Ein Juwel der Vergangenheit
In den verschlungenen Pfaden des Harzes verbirgt sich ein wahrhaftiges Relikt aus der Nachkriegszeit: der Milchkiosk. Diese kleinen Wunderwerke der Architektur, geformt wie Fliegenpilze, sind für die jüngere Generation wohl kaum mehr als eine kuriose Anomalie. Doch in den 1950er Jahren waren sie allgegenwärtig und prägten das Stadtbild vieler Ortschaften.
Ein Symbol der Modernität
In den 1950er Jahren standen Molkereien im harten Wettbewerb mit den aufkommenden Erfrischungsgetränken, die an jeder Straßenecke verkauft wurden. Die Antwort auf diesen Konkurrenzkampf war der Milchkiosk: ein spezialisierter Verkaufsstand, der den Konsumenten direkt ansprach und ein breites Sortiment an Milchprodukten anbot.

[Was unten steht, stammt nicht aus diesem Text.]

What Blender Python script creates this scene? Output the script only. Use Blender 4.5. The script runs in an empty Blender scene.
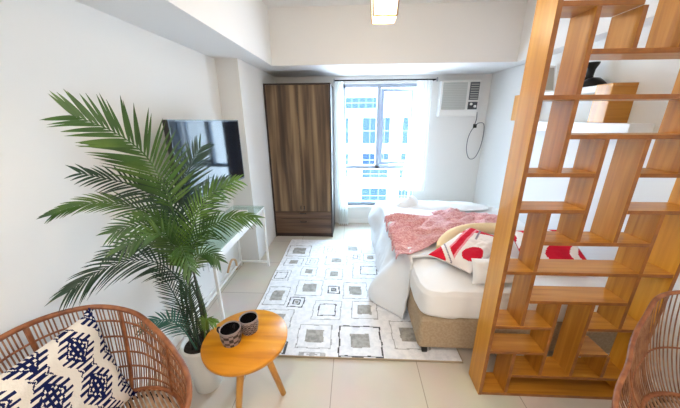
import bpy, bmesh, math, random
from mathutils import Vector, Matrix, noise
random.seed(7)
scn = bpy.context.scene
COL = scn.collection
PI = math.pi

# ------------------------------------------------------------------ materials
def mat(name, color=(.8, .8, .8), rough=.5, metal=0., spec=.5, bump=0., bscale=30., trans=0., alpha=1., sheen=0., coat=0.):
    m = bpy.data.materials.new(name); m.use_nodes = True
    b = m.node_tree.nodes['Principled BSDF']
    b.inputs['Base Color'].default_value = (*color, 1)
    b.inputs['Roughness'].default_value = rough
    b.inputs['Metallic'].default_value = metal
    b.inputs['Specular IOR Level'].default_value = spec
    b.inputs['Transmission Weight'].default_value = trans
    b.inputs['Alpha'].default_value = alpha
    b.inputs['Sheen Weight'].default_value = sheen
    b.inputs['Coat Weight'].default_value = coat
    nt = m.node_tree
    if bump:
        tc = nt.nodes.new('ShaderNodeTexCoord'); n = nt.nodes.new('ShaderNodeTexNoise')
        n.inputs['Scale'].default_value = bscale; n.inputs['Detail'].default_value = 4
        bp = nt.nodes.new('ShaderNodeBump'); bp.inputs['Strength'].default_value = bump; bp.inputs['Distance'].default_value = .01
        nt.links.new(tc.outputs['Object'], n.inputs['Vector']); nt.links.new(n.outputs['Fac'], bp.inputs['Height'])
        nt.links.new(bp.outputs['Normal'], b.inputs['Normal'])
    return m

def ramp_mat(name, stops, scale=(1, 1, 1), nscale=5., detail=6., rough=.5, distort=0., spec=.5, coat=0., kind='noise', bump=0., rnd=True):
    m = mat(name, stops[0][1], rough, spec=spec, coat=coat)
    nt = m.node_tree; b = nt.nodes['Principled BSDF']
    tc = nt.nodes.new('ShaderNodeTexCoord'); mp = nt.nodes.new('ShaderNodeMapping')
    mp.inputs['Scale'].default_value = scale
    nt.links.new(tc.outputs['Object'], mp.inputs['Vector'])
    if rnd:                                             # every board its own cut of the tree
        oi = nt.nodes.new('ShaderNodeObjectInfo'); ml = nt.nodes.new('ShaderNodeMath'); ml.operation = 'MULTIPLY'
        ml.inputs[1].default_value = 37.
        nt.links.new(oi.outputs['Random'], ml.inputs[0]); nt.links.new(ml.outputs[0], mp.inputs['Location'])
    n = nt.nodes.new('ShaderNodeTexNoise')
    n.inputs['Scale'].default_value = nscale; n.inputs['Detail'].default_value = detail; n.inputs['Distortion'].default_value = distort
    nt.links.new(mp.outputs['Vector'], n.inputs['Vector'])
    r = nt.nodes.new('ShaderNodeValToRGB')
    while len(r.color_ramp.elements) < len(stops): r.color_ramp.elements.new(.5)
    for e, (p, c) in zip(r.color_ramp.elements, stops): e.position = p; e.color = (*c, 1)
    nt.links.new(n.outputs['Fac'], r.inputs['Fac']); nt.links.new(r.outputs['Color'], b.inputs['Base Color'])
    if bump:
        bp = nt.nodes.new('ShaderNodeBump'); bp.inputs['Strength'].default_value = bump; bp.inputs['Distance'].default_value = .01
        nt.links.new(n.outputs['Fac'], bp.inputs['Height']); nt.links.new(bp.outputs['Normal'], b.inputs['Normal'])
    return m

def emis(name, color, strength):
    m = mat(name, color); b = m.node_tree.nodes['Principled BSDF']
    b.inputs['Emission Color'].default_value = (*color, 1); b.inputs['Emission Strength'].default_value = strength
    return m

M = {}
M['wall'] = mat('wall_paint', (.80, .80, .79), .75, spec=.2, bump=.03, bscale=60)
M['ceil'] = mat('ceiling_paint', (.82, .81, .80), .85, spec=.1)
M['trim'] = mat('trim_paint', (.85, .85, .84), .4)
OAK = [(.28, (.34, .120, .010)), (.5, (.46, .185, .017)), (.74, (.57, .27, .038))]
M['oak_v'] = ramp_mat('honey_wood_upright', OAK, (14, 14, .8), 2.2, 5, .38, .4, coat=.15)
M['oak_h'] = ramp_mat('honey_wood_shelf', OAK, (.8, 14, 14), 2.2, 5, .38, .4, coat=.15)
M['oak_s'] = ramp_mat('golden_wood_side', [(.25, (.50, .195, .010)), (.5, (.62, .27, .018)), (.75, (.73, .36, .040))], (12, 12, .6), 2.2, 5, .35, .3, coat=.2)
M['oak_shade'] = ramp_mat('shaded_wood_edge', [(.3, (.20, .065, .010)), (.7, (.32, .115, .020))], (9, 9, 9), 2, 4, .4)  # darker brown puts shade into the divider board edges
M['table'] = ramp_mat('amber_table_wood', [(.3, (.56, .19, .004)), (.5, (.70, .27, .006)), (.72, (.80, .36, .016))], (1.2, 9, 5), 2.2, 5, .36, .5, coat=.1, rnd=False)
M['tleg'] = ramp_mat('amber_leg_wood', [(.3, (.55, .22, .03)), (.7, (.75, .38, .08))], (10, 10, 1), 2, 4, .35)
M['walnut_v'] = ramp_mat('walnut_board_upright', [(.34, (.040, .021, .012)), (.46, (.085, .048, .025)), (.54, (.16, .098, .050)), (.66, (.27, .18, .095))], (7.5, 7.5, .35), 1.7, 7, .45, .25)
M['walnut_h'] = ramp_mat('walnut_board_level', [(.30, (.060, .030, .018)), (.5, (.12, .066, .038)), (.7, (.20, .12, .07))], (.6, 9, 9), 1.7, 7, .45, .25)
M['walnut_d'] = mat('walnut_dark_edge', (.030, .016, .012), .5)
M['rattan'] = ramp_mat('red_brown_rattan', [(.35, (.19, .060, .024)), (.65, (.36, .135, .052))], (1, 1, 1), 22, 3, .42)
M['rattan_l'] = ramp_mat('light_rattan', [(.35, (.36, .18, .085)), (.65, (.62, .38, .22))], (1, 1, 1), 18, 3, .45)
M['cane'] = ramp_mat('cane_rods', [(.35, (.20, .078, .034)), (.65, (.40, .20, .10))], (1, 1, 1), 18, 3, .42)
M['black'] = mat('black_metal', (.012, .012, .013), .35, .6)
M['blackp'] = mat('black_plastic', (.012, .012, .014), .3)
M['screen'] = mat('tv_screen', (.005, .009, .016), .06, spec=.16)
M['white_metal'] = mat('white_metal', (.86, .86, .85), .35)
M['white_lacq'] = mat('white_lacquer', (.86, .86, .86), .35)
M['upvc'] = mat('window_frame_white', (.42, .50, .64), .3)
M['ac'] = mat('ac_white_plastic', (.82, .82, .80), .4)
M['grille'] = mat('ac_grille_grey', (.50, .52, .50), .5)
M['cable'] = mat('grey_cable', (.13, .14, .17), .5)
M['wcable'] = mat('pale_cable', (.62, .63, .64), .5)
M['pot'] = mat('white_pot', (.80, .79, .76), .45)
M['soil'] = mat('dark_soil', (.018, .012, .008), .95, bump=.8, bscale=60)
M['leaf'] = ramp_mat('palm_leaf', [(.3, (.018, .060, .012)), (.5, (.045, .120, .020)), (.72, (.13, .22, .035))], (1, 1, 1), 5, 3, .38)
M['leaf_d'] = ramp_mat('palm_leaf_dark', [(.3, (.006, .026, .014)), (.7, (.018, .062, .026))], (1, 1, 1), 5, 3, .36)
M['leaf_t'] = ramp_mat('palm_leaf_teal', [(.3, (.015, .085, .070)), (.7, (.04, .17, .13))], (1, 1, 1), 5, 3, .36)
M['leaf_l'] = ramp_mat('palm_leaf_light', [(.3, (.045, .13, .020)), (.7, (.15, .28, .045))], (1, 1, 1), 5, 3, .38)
M['stem'] = mat('palm_stem', (.05, .085, .025), .5)
M['stem_d'] = mat('palm_stem_dark', (.03, .028, .018), .6)
M['linen'] = mat('white_linen', (.86, .86, .86), .85, spec=.1, bump=.15, bscale=8, sheen=.2)
M['quilt'] = mat('white_quilt', (.86, .88, .90), .85, spec=.1, bump=.2, bscale=10, sheen=.2)
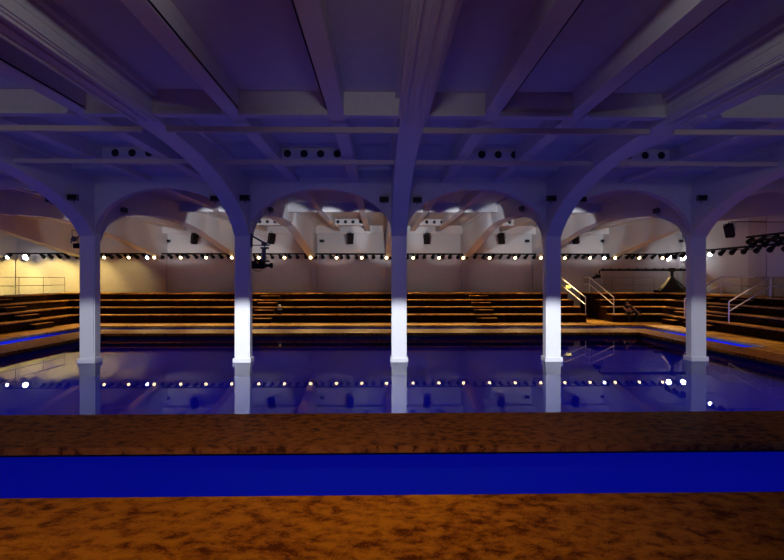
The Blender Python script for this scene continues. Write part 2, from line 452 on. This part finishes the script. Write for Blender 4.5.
# ------------------------------------------------------------ handrails
def stair_rail(label, p_low, p_high, tail=None, mids=True):
    """p_low, p_high = foot points (on treads); posts 0.98 high with two sloping rails"""
    t = thing('handrail', label, 'handrail', (0, 0, 0), group='pale stair handrails')
    h = .98
    for p in (p_low, p_high):
        b = bmesh.new(); tube(b, [p, (p[0], p[1], p[2]+h)], .028, 8)
        cone(b, p, (p[0], p[1], p[2]+.02), .06, .06, 12); obj('post', b, white_m, t)
    for k in (h, h*.55):
        b = bmesh.new()
        pts = [(p_low[0], p_low[1], p_low[2]+k), (p_high[0], p_high[1], p_high[2]+k)]
        if tail: pts.append((pts[-1][0]+tail[0], pts[-1][1]+tail[1], pts[-1][2]))
        tube(b, pts, .03, 8)
        obj('rail', b, white_m, t)
    return t
stair_rail('pale handrail on left side of the back passage, beside yellow lamp', (PG0-.02, 31.12, Z[0]), (PG0-.22, 34.9, Z[3]), (0, .6))
stair_rail('pale handrail on right side of the back passage, left of the seated person', (PG1+.08, 31.12, Z[0]), (PG1+.02, 34.6, Z[3]), (0, .9))
stair_rail('pale handrail on the right bleacher, nearer the rightmost column', (16.2, 28.4, Z[0]), (18.3, 28.6, Z[3]), (1.9, 0))
stair_rail('pale handrail on the right bleacher, closest to the right edge of view', (16.2, 24.75, Z[0]), (18.2, 24.8, Z[3]), (2.0, 0))
def guard(label, pts, zb):
    t = thing('guard_rail', label, 'railing', (0, 0, 0), group='thin steel guard rails on top tiers')
    for p in pts:
        b = bmesh.new(); tube(b, [(p[0], p[1], zb), (p[0], p[1], zb+1.0)], .02, 6); obj('post', b, steel, t)
    for k in (.98, .5):
        b = bmesh.new(); tube(b, [(p[0], p[1], zb+k) for p in pts], .018, 6); obj('rail', b, steel, t)
guard('thin steel guard rail along the right wall above the top tier', [(20.1, y, 0) for y in (20, 22.4, 24.8, 27.2, 29.6)], Z[3])
guard('thin steel guard rail on the back platform behind the passage rails', [(x, 35.3, 0) for x in (13.9, 15.3, 16.7, 18.1)], Z[3])
guard('thin steel guard rail at the top of the left bleacher', [(-20.3, y, 0) for y in (28.6, 30.8, 33.0, 35.2)], Z[3])

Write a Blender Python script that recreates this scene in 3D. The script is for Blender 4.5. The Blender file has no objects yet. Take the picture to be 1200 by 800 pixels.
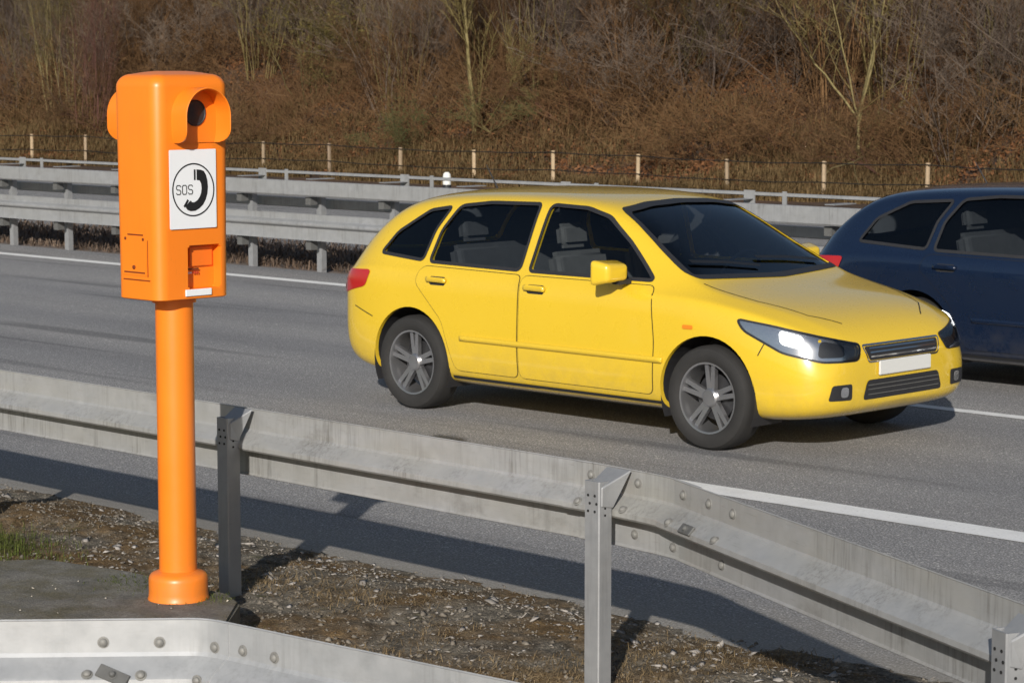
import bpy, bmesh, math, random
import numpy as np
from mathutils import Vector, Matrix
from mathutils.bvhtree import BVHTree

# ------------------------------------------------------------------ camera, light, exposure
SC = bpy.context.scene
COL = SC.collection
F, H = 2900.0, 2.3
TH = math.atan(325 / F)
PSI = math.atan(2850 * math.cos(TH) / F)          # the road runs along world X, the view looks across it to the left

cam_d = bpy.data.cameras.new('camera')
cam = bpy.data.objects.new('camera', cam_d)
COL.objects.link(cam)
cam.location = (0, 0, H)
cam.rotation_euler = (math.pi / 2 - TH, 0, PSI)
cam_d.sensor_width = 36.0
cam_d.lens = F / 1200 * 36
cam_d.clip_end = 2000
cam_d.dof.use_dof = True
cam_d.dof.focus_distance = 10.0
cam_d.dof.aperture_fstop = 14.0
SC.camera = cam

SUN_DIR = Vector((0.590, -0.807, 0.0)).normalized()
ELEV = math.radians(21.3)
to_sun = Vector((SUN_DIR.x * math.cos(ELEV), SUN_DIR.y * math.cos(ELEV), math.sin(ELEV)))
W = bpy.data.worlds.new('World')
SC.world = W
W.use_nodes = True
wn = W.node_tree
sky = wn.nodes.new('ShaderNodeTexSky')
sky.sky_type = 'NISHITA'
sky.sun_disc = False
sky.sun_elevation = ELEV
sky.sun_rotation = math.atan2(to_sun.x, to_sun.y)
sky.air_density = 1.0
sky.dust_density = 1.0
bgn = wn.nodes['Background']
wn.links.new(sky.outputs[0], bgn.inputs[0])
bgn.inputs[1].default_value = 0.075
sl = bpy.data.lights.new('sun', 'SUN')
sl.energy = 4.6
sl.angle = math.radians(0.55)
sl.color = (1.0, 0.955, 0.895)
so = bpy.data.objects.new('sun', sl)
COL.objects.link(so)
so.rotation_euler = to_sun.to_track_quat('Z', 'Y').to_euler()
SC.view_settings.view_transform = 'Standard'
SC.view_settings.look = 'None'
SC.view_settings.gamma = 1.0
SC.view_settings.exposure = 0.0

RNG = np.random.default_rng(7)
random.seed(7)


# ------------------------------------------------------------------ object helpers
def tag(o, label=None, cat=None, group=None, kind=None):
    if label: o['label'] = label
    if cat: o['category'] = cat
    if group: o['group'] = group
    if kind: o['kind'] = kind
    return o


def empty(name, loc, rz=0.0):
    o = bpy.data.objects.new(name, None)
    COL.objects.link(o)
    o.location = loc
    o.rotation_euler = (0, 0, rz)
    o.empty_display_size = 0.1
    return o


def mesh_obj(name, me, mats, parent=None, smooth=None):
    o = bpy.data.objects.new(name, me)
    COL.objects.link(o)
    for m in (mats if isinstance(mats, (list, tuple)) else [mats]):
        me.materials.append(m)
    if smooth is not None:
        for p in me.polygons: p.use_smooth = True
        me.set_sharp_from_angle(angle=math.radians(smooth))
    if parent is not None:
        o.parent = parent
    return o


def from_bm(name, bm, mats, parent=None, smooth=None, recalc=True):
    if recalc: bmesh.ops.recalc_face_normals(bm, faces=bm.faces)
    me = bpy.data.meshes.new(name)
    bm.to_mesh(me)
    bm.free()
    return mesh_obj(name, me, mats, parent, smooth)


def from_np(name, verts, faces, mats, parent=None, smooth=False):
    """verts Nx3, faces MxK (all the same size)"""
    me = bpy.data.meshes.new(name)
    verts = np.asarray(verts, dtype=np.float32); faces = np.asarray(faces, dtype=np.int32)
    k = faces.shape[1]
    me.vertices.add(len(verts)); me.vertices.foreach_set('co', verts.ravel())
    me.loops.add(faces.size); me.loops.foreach_set('vertex_index', faces.ravel())
    me.polygons.add(len(faces))
    me.polygons.foreach_set('loop_start', np.arange(0, faces.size, k, dtype=np.int32))
    me.update(calc_edges=True)
    if smooth: me.polygons.foreach_set('use_smooth', np.ones(len(faces), dtype=bool))
    return mesh_obj(name, me, mats, parent)


def copy_tree(o, parent=None):
    c = o.copy(); COL.objects.link(c)
    if parent is not None: c.parent = parent
    for ch in list(o.children): copy_tree(ch, c)
    return c


def box_bm(bm, c, s, rot=None):
    r = bmesh.ops.create_cube(bm, size=1.0)
    M = Matrix.Translation(Vector(c)) @ (rot.to_4x4() if rot is not None else Matrix.Identity(4)) @ Matrix.Diagonal((s[0], s[1], s[2], 1))
    bmesh.ops.transform(bm, matrix=M, verts=r['verts'])
    return r['verts']


def box(name, c, s, mat, parent=None, bevel=0.0, rot=None, smooth=None):
    bm = bmesh.new(); box_bm(bm, c, s, rot)
    if bevel: bmesh.ops.bevel(bm, geom=bm.edges[:], offset=bevel, segments=2, profile=0.5, affect='EDGES')
    return from_bm(name, bm, mat, parent, smooth if smooth else (30 if bevel else None))


def lathe_bm(bm, prof, seg=48, M=None, close=False):
    """prof: list of (r, z) round Z"""
    rings = []
    for r, z in prof:
        rings.append([bm.verts.new((r * math.cos(2 * math.pi * k / seg), r * math.sin(2 * math.pi * k / seg), z)) for k in range(seg)])
    n = len(rings)
    for i in range(n if close else n - 1):
        a, b = rings[i], rings[(i + 1) % n]
        for k in range(seg):
            bm.faces.new((a[k], a[(k + 1) % seg], b[(k + 1) % seg], b[k]))
    if not close:
        bm.faces.new(rings[0][::-1]); bm.faces.new(rings[-1])
    if M is not None:
        bmesh.ops.transform(bm, matrix=M, verts=[v for r in rings for v in r])


def extrude_poly_bm(bm, pts, vec):
    """pts: list of 3D points of a flat polygon, extruded by vec"""
    a = [bm.verts.new(p) for p in pts]
    b = [bm.verts.new(Vector(p) + Vector(vec)) for p in pts]
    n = len(a)
    bm.faces.new(a[::-1]); bm.faces.new(b)
    for i in range(n):
        bm.faces.new((a[i], a[(i + 1) % n], b[(i + 1) % n], b[i]))


def apply_mods(o):
    dg = bpy.context.evaluated_depsgraph_get()
    dg.update()
    ev = o.evaluated_get(dg)
    me = bpy.data.meshes.new_from_object(ev, depsgraph=dg)
    old = o.data
    o.modifiers.clear()
    o.data = me
    me.name = o.name
    bpy.data.meshes.remove(old)


def boolean(o, cutter_bms, solver='EXACT'):
    cs = []
    for bm in cutter_bms:
        c = from_bm('cut', bm, [])
        c.parent = o.parent
        m = o.modifiers.new('b', 'BOOLEAN'); m.operation = 'DIFFERENCE'; m.object = c; m.solver = solver
        cs.append(c)
    bpy.context.view_layer.update()
    apply_mods(o)
    for c in cs:
        me = c.data
        bpy.data.objects.remove(c); bpy.data.meshes.remove(me)


# ------------------------------------------------------------------ pixel helpers (points of the photograph on known planes)
CAMM = Matrix.Rotation(PSI, 4, 'Z') @ Matrix.Rotation(math.pi / 2 - TH, 4, 'X')


def ray(px, py):
    return (CAMM @ Vector(((px - 600) / F, (400 - py) / F, -1.0))).normalized()


def onz(px, py, z=0.0):
    r = ray(px, py); t = (z - H) / r.z
    return Vector((r.x * t, r.y * t, z))


def onY(px, py, Y):
    r = ray(px, py); t = Y / r.y
    return Vector((r.x * t, Y, H + r.z * t))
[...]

Einer der ersten dieser ikonischen Kioske wurde von der Hermann Waldner KG aus Wangen im Allgäu im Mai 1952 auf der Tagung der „Großstädtischen Milchversorgungsbetriebe“ in Bayreuth vorgestellt. Die markante Form eines Fliegenpilzes, rot mit weißen Punkten, war bewusst gewählt worden, um einen hohen Wiedererkennungswert zu garantieren.
Architektur der Zukunft
Die ursprüngliche Konstruktion aus weiß bemaltem Holz und einer flexiblen, wasserabweisenden Dachhaut aus Polyvinylchlorid (PVC) war ein Meisterwerk der Ingenieurskunst. Doch mit der Zeit zeigte das PVC-Material Schwächen und viele Dächer wurden durch massive Metallkonstruktionen ersetzt, die ebenfalls in den typischen Farben bemalt wurden.
Diese leuchtenden Pilze wurden zu einem vertrauten Anblick auf Sportplätzen, in Parks und Schwimmbädern sowie in den Stadtzentren. Mit einer Höhe von etwa vier Metern und einem Durchmesser von 4,60 Metern boten sie ausreichend Platz für vier Schiebefenster, eine Glastür, drei eingebaute Tische und vier Regale. Optional konnten Einbaukühlschrank, Heißwasserspeicher, Schlagsahnezapfer und Eismaschine hinzugefügt werden.
Vom Allgäu in die Welt
Der Milchkiosk verbreitete sich rasch über die Grenzen Deutschlands hinaus und fand seinen Weg nach Österreich, in die Schweiz, nach Italien, Frankreich, Belgien und Griechenland. Die letzte Lieferung eines Milchkiosks erfolgte im November 1958 nach Mannheim, damit endete eine Ära.
Bewahrung eines Kulturguts
Heute stehen nur noch wenige dieser historischen Kioske. Im Harz findet man zwei dieser seltenen Exemplare: einen in Bad Sachsa in der Hindenburgstraße und einen weiteren, etwas baufälligen, in Bad Harzburg neben dem Radauer-Wasserfall. Das Hotel Lindenhof in Bad Sachsa nutzt seinen Milchpilz zu Reklamezwecken und bemüht sich, dieses Denkmal für zukünftige Generationen zu bewahren.